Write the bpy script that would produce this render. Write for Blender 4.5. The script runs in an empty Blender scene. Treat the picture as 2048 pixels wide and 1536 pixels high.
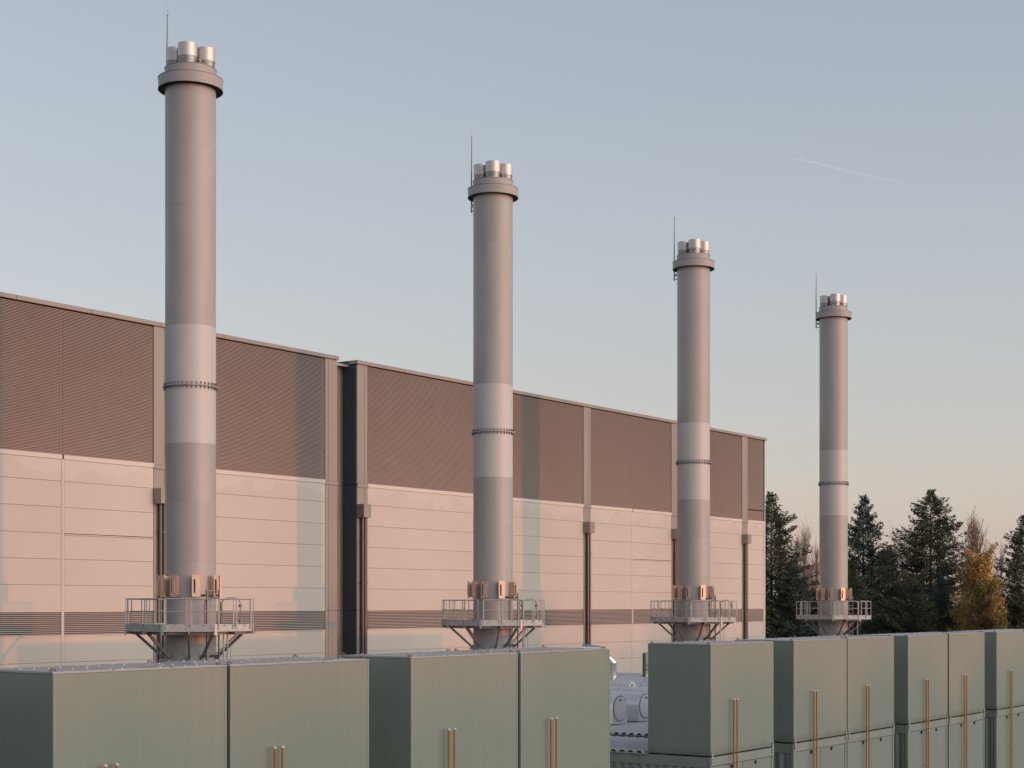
import bpy, math, random
from mathutils import Vector, Matrix
R = math.radians
sc = bpy.context.scene
col = sc.collection
CAMZ = 7.8
# ------------------------------------------------------------------ camera
TH = R(35.124)                                   # angle between the view and the hall's long facade (world X)
CT, ST = math.cos(TH), math.sin(TH)
cam = bpy.data.cameras.new('camera')
cam.lens = 56.25; cam.sensor_width = 36.0; cam.sensor_fit = 'HORIZONTAL'
cam.shift_y = 0.2153                             # rise of an architectural shift lens
cam.clip_start = 0.5; cam.clip_end = 20000
camo = bpy.data.objects.new('camera', cam); col.objects.link(camo)
camo.location = (0, 0, CAMZ)
camo.rotation_euler = (R(90), 0, math.atan2(ST, CT) - R(90))
sc.camera = camo
# ------------------------------------------------------------------ world and sun
SUN_EL, SUN_AZ = 0.85, 171.0                     # azimuth clockwise from +Y
w = bpy.data.worlds.new('World'); sc.world = w; w.use_nodes = True
nt = w.node_tree; nt.nodes.clear()
N = nt.nodes.new; L = nt.links.new
out = N('ShaderNodeOutputWorld')
sky = N('ShaderNodeTexSky'); sky.sky_type = 'NISHITA'; sky.sun_disc = False
sky.sun_elevation = R(SUN_EL); sky.sun_rotation = R(SUN_AZ)
sky.air_density = 1.0; sky.dust_density = 1.0; sky.ozone_density = 1.0
bg1 = N('ShaderNodeBackground'); bg1.inputs[1].default_value = 0.07
L(sky.outputs[0], bg1.inputs[0])
tc = N('ShaderNodeTexCoord'); sx = N('ShaderNodeSeparateXYZ'); L(tc.outputs['Generated'], sx.inputs[0])
mz = N('ShaderNodeMath'); mz.operation = 'ABSOLUTE'; L(sx.outputs[2], mz.inputs[0])
ramp = N('ShaderNodeValToRGB'); L(mz.outputs[0], ramp.inputs[0])
cr = ramp.color_ramp
stops = [(0.0, (.54, .45, .435)), (0.034, (.575, .49, .46)), (0.07, (.575, .54, .505)), (0.11, (.535, .54, .545)),
         (0.19, (.475, .51, .56)), (0.25, (.435, .48, .55)), (0.35, (.375, .43, .51)), (0.48, (.26, .31, .41)), (0.65, (.17, .20, .275)), (1.0, (.11, .135, .19))]
cr.elements[0].position = stops[0][0]; cr.elements[0].color = (*stops[0][1], 1)
cr.elements[1].position = stops[-1][0]; cr.elements[1].color = (*stops[-1][1], 1)
for p, c in stops[1:-1]:
    e = cr.elements.new(p); e.color = (*c, 1)
bg2 = N('ShaderNodeBackground'); L(ramp.outputs[0], bg2.inputs[0])
# clear-air scattering: brighter towards and away from the sun, darkest at right angles to it
sdv0 = (math.sin(R(SUN_AZ)) * math.cos(R(SUN_EL)), math.cos(R(SUN_AZ)) * math.cos(R(SUN_EL)), math.sin(R(SUN_EL)))
dt = N('ShaderNodeVectorMath'); dt.operation = 'DOT_PRODUCT'; L(tc.outputs['Generated'], dt.inputs[0]); dt.inputs[1].default_value = sdv0
def math_(op, a, b):
    n = N('ShaderNodeMath'); n.operation = op
    for k, x in ((0, a), (1, b)):
        if hasattr(x, 'is_output'): L(x, n.inputs[k])
        else: n.inputs[k].default_value = x
    return n.outputs[0]
d_ = dt.outputs['Value']
L(math_('ADD', math_('MULTIPLY', math_('MULTIPLY', d_, d_), .28), .93), bg2.inputs[1])
# the broad pale glow of haze around the setting sun
bg3 = N('ShaderNodeBackground'); bg3.inputs[0].default_value = (1.0, .87, .73, 1)
L(math_('MULTIPLY', math_('POWER', math_('MAXIMUM', d_, 0.0), 4.0), 3.35), bg3.inputs[1])
ad0 = N('ShaderNodeAddShader')
ad = N('ShaderNodeAddShader'); L(bg2.outputs[0], ad0.inputs[0]); L(bg3.outputs[0], ad0.inputs[1]); L(bg1.outputs[0], ad.inputs[0]); L(ad0.outputs[0], ad.inputs[1]); L(ad.outputs[0], out.inputs[0])
sun = bpy.data.lights.new('sun', 'SUN'); sun.energy = 0.95; sun.angle = R(0.5); sun.color = (1.0, .21, .04)
suno = bpy.data.objects.new('sun', sun); col.objects.link(suno)
sd = Vector((math.sin(R(SUN_AZ)) * math.cos(R(SUN_EL)), math.cos(R(SUN_AZ)) * math.cos(R(SUN_EL)), math.sin(R(SUN_EL))))
suno.rotation_euler = sd.to_track_quat('Z', 'Y').to_euler()
suno.location = (40, -60, 40)
vs = sc.view_settings
vs.view_transform = 'Standard'; vs.look = 'None'; vs.gamma = 1.0; vs.use_curve_mapping = False; vs.exposure = 0.0
sc.cycles.max_bounces = 8
# ------------------------------------------------------------------ materials
def mat(name, c, rough=.6, metal=0.0, var=.08, scale=2.0, stretch=(1, 1, 1), bump=0.0, bscale=40.0, rnd=0.0, spec=.5, c2=None):
    m = bpy.data.materials.new(name); m.use_nodes = True
    t = m.node_tree; b = t.nodes['Principled BSDF']
    b.inputs['Roughness'].default_value = rough; b.inputs['Metallic'].default_value = metal
    b.inputs['Specular IOR Level'].default_value = spec
    co = t.nodes.new('ShaderNodeTexCoord'); mp = t.nodes.new('ShaderNodeMapping'); mp.inputs['Scale'].default_value = stretch
    oi = t.nodes.new('ShaderNodeObjectInfo')
    t.links.new(co.outputs['Object'], mp.inputs[0])
    n = t.nodes.new('ShaderNodeTexNoise'); n.noise_dimensions = '4D'; n.inputs['Scale'].default_value = scale; n.inputs['Detail'].default_value = 6
    wm = t.nodes.new('ShaderNodeMath'); wm.operation = 'MULTIPLY'; wm.inputs[1].default_value = 31.0
    t.links.new(oi.outputs['Random'], wm.inputs[0]); t.links.new(wm.outputs[0], n.inputs['W'])
    t.links.new(mp.outputs[0], n.inputs['Vector'])
    mx = t.nodes.new('ShaderNodeMix'); mx.data_type = 'RGBA'
    lo = tuple(x * (1 - var) for x in c); hi = c2 if c2 else tuple(min(1, x * (1 + var)) for x in c)
    mx.inputs[6].default_value = (*lo, 1); mx.inputs[7].default_value = (*hi, 1)
    mr = t.nodes.new('ShaderNodeMapRange'); mr.inputs[1].default_value = .3; mr.inputs[2].default_value = .7
    t.links.new(n.outputs[0], mr.inputs[0]); t.links.new(mr.outputs[0], mx.inputs[0])
    last = mx.outputs[2]
    if rnd:
        h = t.nodes.new('ShaderNodeHueSaturation'); r2 = t.nodes.new('ShaderNodeMapRange')
        r2.inputs[3].default_value = 1 - rnd; r2.inputs[4].default_value = 1 + rnd
        t.links.new(oi.outputs['Random'], r2.inputs[0]); t.links.new(r2.outputs[0], h.inputs['Value']); t.links.new(last, h.inputs['Color'])
        last = h.outputs[0]
    t.links.new(last, b.inputs['Base Color'])
    if rough > .15:
        r3 = t.nodes.new('ShaderNodeMapRange'); r3.inputs[3].default_value = rough - .06; r3.inputs[4].default_value = rough + .06
        t.links.new(n.outputs[0], r3.inputs[0]); t.links.new(r3.outputs[0], b.inputs['Roughness'])
    if bump:
        n2 = t.nodes.new('ShaderNodeTexNoise'); n2.inputs['Scale'].default_value = bscale; n2.inputs['Detail'].default_value = 3
        t.links.new(mp.outputs[0], n2.inputs['Vector'])
        bp = t.nodes.new('ShaderNodeBump'); bp.inputs['Strength'].default_value = bump; bp.inputs['Distance'].default_value = .02
        t.links.new(n2.outputs[0], bp.inputs['Height']); t.links.new(bp.outputs[0], b.inputs['Normal'])
    return m
M = {}
M['steel'] = mat('painted_steel', (.37, .365, .36), .42, 0, .08, 1.2, (1, 1, .25), spec=.5)
M['steel_light'] = mat('light_painted_steel', (.50, .50, .50), .42, 0, .04, 1.2, (1, 1, .25))
M['collar'] = mat('collar_steel', (.36, .355, .355), .5, 0, .06, 1.5)
M['flue'] = mat('brushed_stainless', (.58, .56, .54), .45, .6, .06, 6, (1, 1, .1))
M['flue_low'] = mat('dull_stainless', (.5, .48, .46), .38, .85, .15, 8, (1, 1, .1))
M['galv'] = mat('galvanised_steel', (.44, .45, .455), .5, .4, .16, 8, bump=.1)
M['galv_dark'] = mat('weathered_galvanised_steel', (.22, .23, .24), .5, .4, .15, 6)
M['box'] = mat('stainless_box', (.60, .45, .36), .4, .5, .1, 6)
M['dark'] = mat('dark_void', (.015, .015, .016), .8)
M['panel'] = mat('cream_metal_cladding', (.555, .525, .49), .5, 0, .035, .25, (1, 1, 1), bump=.03, bscale=3, rnd=.015, spec=.35)
M['trim'] = mat('cream_trim', (.63, .60, .565), .5, 0, .02, .5)
M['slat'] = mat('bronze_louvre', (.41, .375, .35), .5, .0, .04, 1.0)
M['pillar'] = mat('bronze_cladding', (.30, .275, .255), .45, .1, .08, .5, (1, 1, .3))
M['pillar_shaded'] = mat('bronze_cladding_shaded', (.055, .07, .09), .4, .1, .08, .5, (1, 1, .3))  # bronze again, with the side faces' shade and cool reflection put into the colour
M['joint'] = mat('joint_shadow_gap', (.26, .23, .21), .8)
M['backing'] = mat('louvre_inner_sheet', (.46, .37, .33), .7, 0, .05, 1)
M['backing_low'] = mat('vent_inner_sheet', (.12, .10, .09), .7, 0, .05, 1)
M['joint_dark'] = mat('louvre_backing', (.012, .012, .013), .9)
M['pipe_dark'] = mat('dark_downpipe', (.10, .10, .105), .35, .35, .1, 3)
M['hopper'] = mat('hopper_metal', (.29, .27, .245), .45, .3, .06, 2)
M['green'] = mat('green_grey_paint', (.235, .27, .235), .6, 0, .03, 1.1, (6, 6, .3), bump=.05, bscale=6, rnd=.03, spec=.3)
M['green_low'] = mat('green_container_paint', (.235, .275, .25), .55, 0, .07, 1.3, (8, 8, .4), rnd=.04, spec=.3)
M['green_edge'] = mat('green_frame_paint', (.25, .285, .25), .5, 0, .1, 3)
M['roof'] = mat('module_roof_sheet', (.38, .41, .43), .35, .3, .1, 2)
M['roof_rib'] = mat('silver_roof_sheet', (.50, .52, .54), .35, .3, .08, 1.5)
M['bolt'] = mat('pale_bolt', (.75, .75, .74), .4, .2)
M['brass'] = mat('rusty_shackle', (.19, .15, .10), .6, .4, .3, 20)
M['orange'] = mat('orange_pipe_paint', (.43, .165, .02), .38, 0, .12, 6, (1, 1, .2))
M['cap'] = mat('pale_pipe_cap', (.62, .62, .6), .45)
M['duct'] = mat('silver_insulated_duct', (.82, .83, .84), .3, .5, .06, 2, bump=.12, bscale=3)
M['shiny'] = mat('polished_pipe_jacket', (.8, .8, .8), .16, 1.0, .05, 3, bump=.2, bscale=5)
M['asphalt'] = mat('asphalt_ground', (.055, .055, .056), .85, 0, .3, .4, bump=.3, bscale=30)
M['grass'] = mat('rough_grass', (.06, .07, .035), .9, 0, .3, .2)
M['bark'] = mat('dark_bark', (.075, .058, .045), .9, 0, .3, 5)
M['twig'] = mat('bare_twigs', (.24, .165, .125), .9, 0, .2, 2)
M['needle'] = mat('dark_fir_needles', (.055, .08, .06), .75, 0, .45, .55, rnd=.2, spec=.3, c2=(.15, .18, .10))
M['needle_b'] = mat('blue_green_fir_needles', (.06, .10, .085), .75, 0, .45, .6, rnd=.15, spec=.3, c2=(.14, .20, .17))
M['gold'] = mat('golden_autumn_leaves', (.50, .29, .10), .8, 0, .25, .5, spec=.2, c2=(.72, .50, .20))
M['olive'] = mat('yellow_green_leaves', (.22, .18, .05), .8, 0, .35, .5, spec=.2, c2=(.40, .31, .09))
M['rust_leaf'] = mat('faded_autumn_leaves', (.16, .11, .05), .8, 0, .3, .5, spec=.2)
M['white'] = mat('white_render', (.62, .62, .63), .7, 0, .05, 1)
M['woods'] = mat('distant_foliage', (.03, .035, .02), .9, 0, .4, .1)
# paler tone with a noisy edge along the top of the cream cladding
t = M['panel'].node_tree; b = t.nodes['Principled BSDF']; src = b.inputs['Base Color'].links[0].from_socket
co = t.nodes.new('ShaderNodeTexCoord'); sp_ = t.nodes.new('ShaderNodeSeparateXYZ'); t.links.new(co.outputs['Object'], sp_.inputs[0])
nz = t.nodes.new('ShaderNodeTexNoise'); nz.inputs['Scale'].default_value = .5; nz.inputs['Detail'].default_value = 2.5; t.links.new(co.outputs['Object'], nz.inputs['Vector'])
m1_ = t.nodes.new('ShaderNodeMath'); m1_.operation = 'MULTIPLY_ADD'; m1_.inputs[1].default_value = -3.0; t.links.new(nz.outputs[0], m1_.inputs[0]); t.links.new(sp_.outputs[2], m1_.inputs[2])
mr = t.nodes.new('ShaderNodeMapRange'); mr.inputs[1].default_value = CAMZ + 5.75 - 1.5 - .03; mr.inputs[2].default_value = CAMZ + 5.75 - 1.5 + .03; mr.inputs[3].default_value = 0; mr.inputs[4].default_value = .24
t.links.new(m1_.outputs[0], mr.inputs[0])
mx = t.nodes.new('ShaderNodeMix'); mx.data_type = 'RGBA'; mx.inputs[7].default_value = (.70, .66, .61, 1)
t.links.new(mr.outputs[0], mx.inputs[0]); t.links.new(src, mx.inputs[6]); t.links.new(mx.outputs[2], b.inputs['Base Color'])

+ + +

### PROBLEM REQUIREMENTS
Report only the number of lines in the data above that contain "scene".

### EXERCISE RESULT
2